Pershing Square Brings Ackman's Permanent-Capital Pitch Back to the IPO Market
Pershing Square's paired IPO tests appetite for Ackman's permanent-capital platform
By Erik Aronesty · Published April 21, 2026 · Company page
NEW YORK, April 21, 2026 - Pershing Square is back in the IPO market with a structure only Bill Ackman was likely to attempt: a new U.S. closed-end fund, Pershing Square USA, paired with a public listing for the management-company parent that is slated to become Pershing Square Inc.

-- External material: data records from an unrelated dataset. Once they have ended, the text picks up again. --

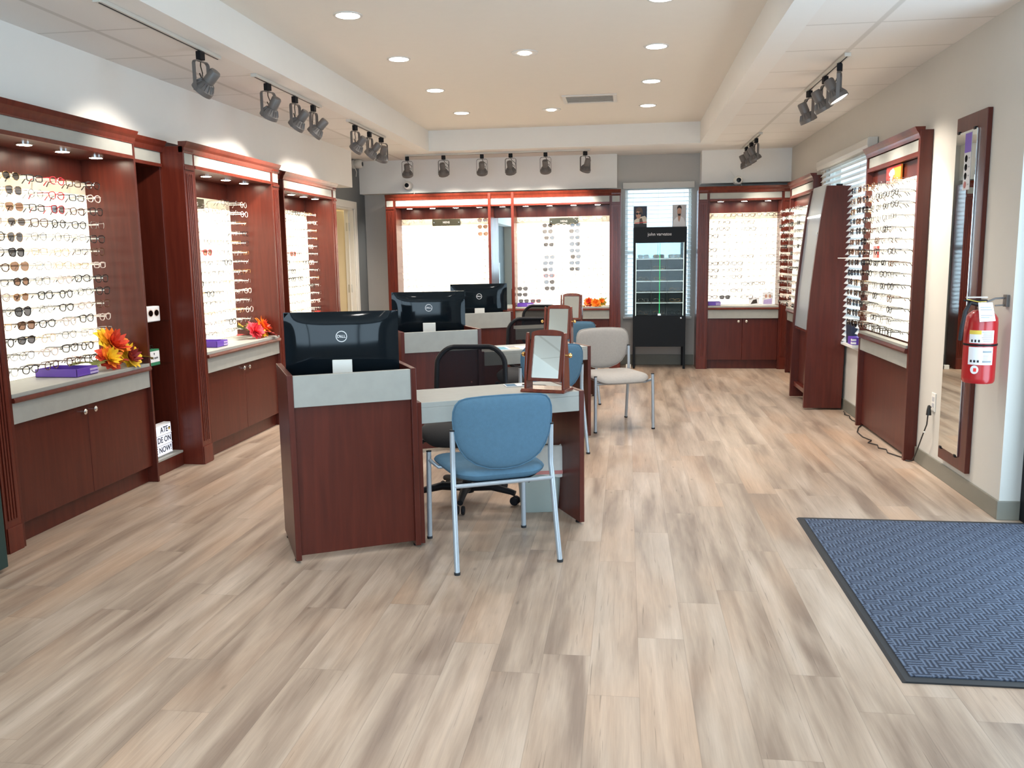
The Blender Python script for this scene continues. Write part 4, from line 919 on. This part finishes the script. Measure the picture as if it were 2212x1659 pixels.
MB().tube([(-.03, -.006, .055), (-.045, -.006, .075), (-.01, -.006, .09), (.0, -.006, .06), (-.01, -.006, .02), (.012, -.006, .012), (.03, -.006, .05), (.035, -.006, .10), (.055, -.006, .085), (.06, -.006, .055)], .007, 8).obj('mark', 'white_paper', t, smooth=True)
def tray(label, loc, rz, w=.30, d=.22):
    t = thing('frame_tray', label, 'tray', loc, rz); h = .045
    b = MB(); b.box(0, w, 0, d, 0, .004).box(0, w, 0, .004, 0, h).box(0, w, d-.004, d, 0, h).box(0, .004, 0, d, 0, h).box(w-.004, w, 0, d, 0, h)
    b.obj('tray_body', 'purple_box', t, .001)
    for z in (.012, .03): box('clear_case', 'purple_clear', t, w*.62, w+.004, -.003, 0, z-.006, z+.006, 0)
    return t
tray('purple tray on the nearest left cabinet counter', (-3.0, 4.33, .7625), 90, .19, .25); tray('purple tray on the middle left cabinet counter', (-2.95, 5.88, .7625), 90, .17, .2)
tray('purple tray on the back wall counter below the sunglasses', (-1.35, 10.66, .7625), 0, .20, .16); tray('purple tray on the right back cabinet counter', (.98, 10.64, .7625), 0, .15, .14)
t = thing('storage_box', 'purple box with white labels on the sill behind the leaning stand', 'box', (1.86, 7.30, .64), -90); box('box', 'purple_box', t, -.045, .10, -.05, .02, 0, .06, .002)
for z in (.015, .04): box('label', 'white_paper', t, .06, .101, -.052, -.02, z-.008, z+.008, 0)
t2 = t
t = thing('waste_basket', 'dark blue basket on the window ledge behind the leaning stand', 'basket', (1.855, 7.41, .64)); MB().lathe([(0, 0), (.040, 0), (.047, .17), (.044, .17), (.037, .01), (0, .01)], 20, cap=False).obj('basket', 'photo_navy', t, smooth=True)
tag(box('ledge_shelf', 'trim_white', None, 1.80, 1.918, 7.16, 7.46, .615, .638, .002), 'white ledge under the right window blinds', 'shelf')
def petals(rad, n, width, lift, curl, seed, jag=.18):
    rnd = random.Random(seed); b = MB()
    for k in range(n):
        a = 2*math.pi*(k+rnd.random()*.5)/n; ca, sa = math.cos(a), math.sin(a); L_ = rad*(.85+.3*rnd.random()); w_ = width*(.8+.4*rnd.random()); N = 6; vs = []; fs = []
        for i in range(N+1):
            q = i/N; r_ = L_*q; hw = w_*math.sin(math.pi*min(.97, .12+q*.85))*(1+jag*(rnd.random()-.5)); z = lift*q+curl*q*q+rad*.10*(rnd.random()-.5)*q
            for s in (-1, 0, 1):
                x, y = r_, s*hw; vs.append((x*ca-y*sa, x*sa+y*ca, z+(.15*hw if s else 0)+jag*.02*rad*(rnd.random()-.5)))
        for i in range(N): 
            for s in range(2): p = 3*i+s; fs.append((p, p+1, p+4, p+3))
        b.add(vs, fs)
    return b
def leaf(b, org, d, n_, ln, w_, droop, seed):
    rnd = random.Random(seed); N = 10; a = math.atan2(d[1], d[0]); ca, sa = math.cos(a), math.sin(a); vs = []; fs = []
    for i in range(N+1):
        q = i/N; hw = w_*math.sin(math.pi*min(.98, q*.96+.02))*(.55 if i % 2 else 1.15); r_ = ln*q
        for s in (-1, 0, 1): x, y = r_+(.25*hw if s else 0), s*hw; vs.append((org[0]+x*ca-y*sa, org[1]+x*sa+y*ca, org[2]+n_*q-droop*q*q+(.12*hw if s else 0)))
    for i in range(N):
        for s in range(2): p = 3*i+s; fs.append((p, p+1, p+4, p+3))
    b.add(vs, fs)
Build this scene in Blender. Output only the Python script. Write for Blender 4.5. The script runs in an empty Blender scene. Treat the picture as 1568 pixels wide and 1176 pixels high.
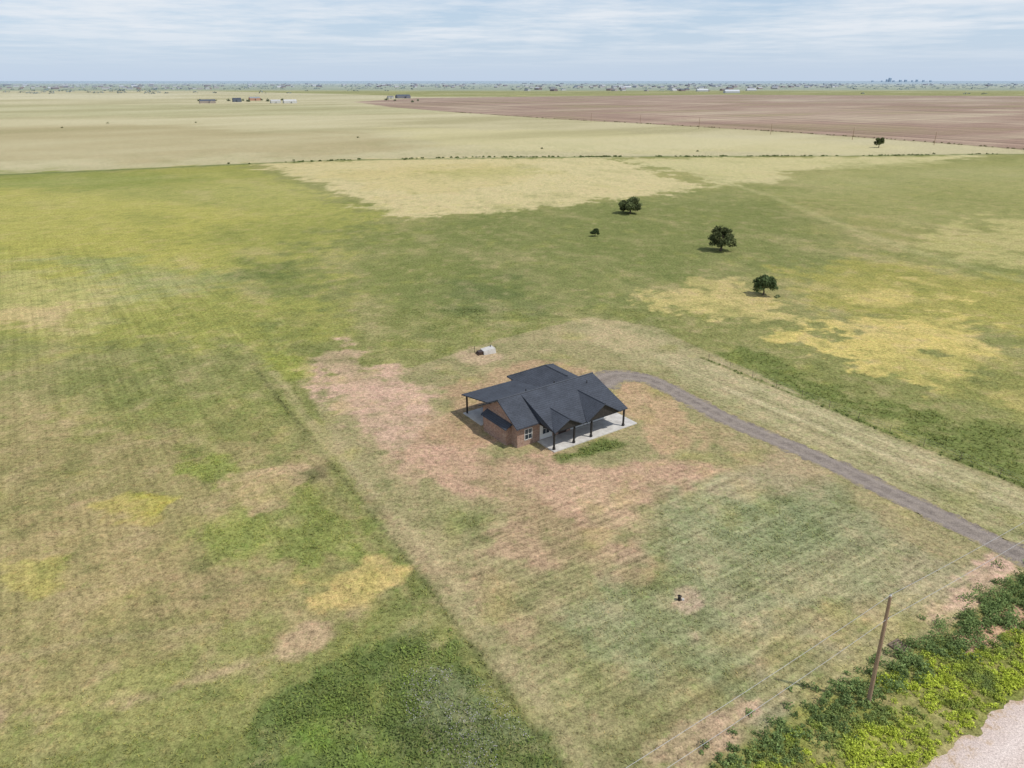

The pitch gives public investors two different exposures at once. PSUS shares are being marketed at $50 apiece, while initial PSUS IPO buyers are expected to receive Pershing Square Inc. stock at no additional cost, at a ratio of one PSI share for every five PSUS shares purchased. If completed, PSUS is expected to list on the NYSE as PSUS and the management company as PS.
That makes the deal more than a fund launch. Pershing is trying to use the public market to expand permanent capital and put a tradable value on the parent of Pershing Square Capital Management. The latest S-1/A, filed April 20, keeps the combined offering live after the April 13 launch, but it still leaves investors underwriting a transaction whose final size, timing and market reception remain conditional.
The demand story has real shape. Launch materials put the PSUS raise at at least $5 billion, with a possible cap of $10 billion before any overallotment, and cite $2.8 billion of private-placement commitments. The amended filing also points to a prior $1.05 billion sale of a 10% interest in the business to strategic investors, plus a narrower $289 million of eligible proceeds from existing private-fund investors being applied into the combined private placement.
The bank group is unusually deep for a closed-end fund-adjacent transaction. Citigroup, UBS, BofA Securities, Jefferies and Wells Fargo are named as global coordinators and bookrunners, with RBC Capital Markets, BTG Pactual and KBW also in the bookrunning tier and a long roster of co-managers behind them. That does not guarantee a clean trade, but it gives the order book more institutional machinery than most deals on the calendar.
The financial texture is less tidy. Pershing's amended filing shows total revenue of $455.5 million for 2025, down from $762.5 million in 2024, while pretax income narrowed to $18.4 million from $304.0 million. Management fees were $206.1 million in 2025. For a public-market buyer, the question is not whether Pershing has a recognizable franchise; it is how much public investors should pay for a fee stream that can swing with performance fees, assets under management and Ackman's ability to keep adding permanent capital vehicles.
There is also history in the book. Ackman tried to take Pershing Square USA public in 2024 and pulled the deal before trading. This version arrives with a paired management-company listing, private-placement support and a roadshow already underway, but the closed-end fund discount risk has not disappeared. Nor has the key-person issue: the market is being asked to buy a public version of a highly concentrated investment organization still closely identified with one founder.
Use of proceeds is another important distinction. Pershing Square Inc. says the combined offering will not produce proceeds for the management-company parent; the economics are built around PSUS capital and the public valuation of the manager, not a fresh corporate treasury raise for PSI.
That is why this IPO matters now. It is a test of whether the 2026 market will fund an ambitious permanent-capital platform after already watching the earlier PSUS attempt stall. The underwriters can build the book, and existing investor support gives it a base. The harder part is persuading public investors that the structure deserves a premium rather than a complexity discount.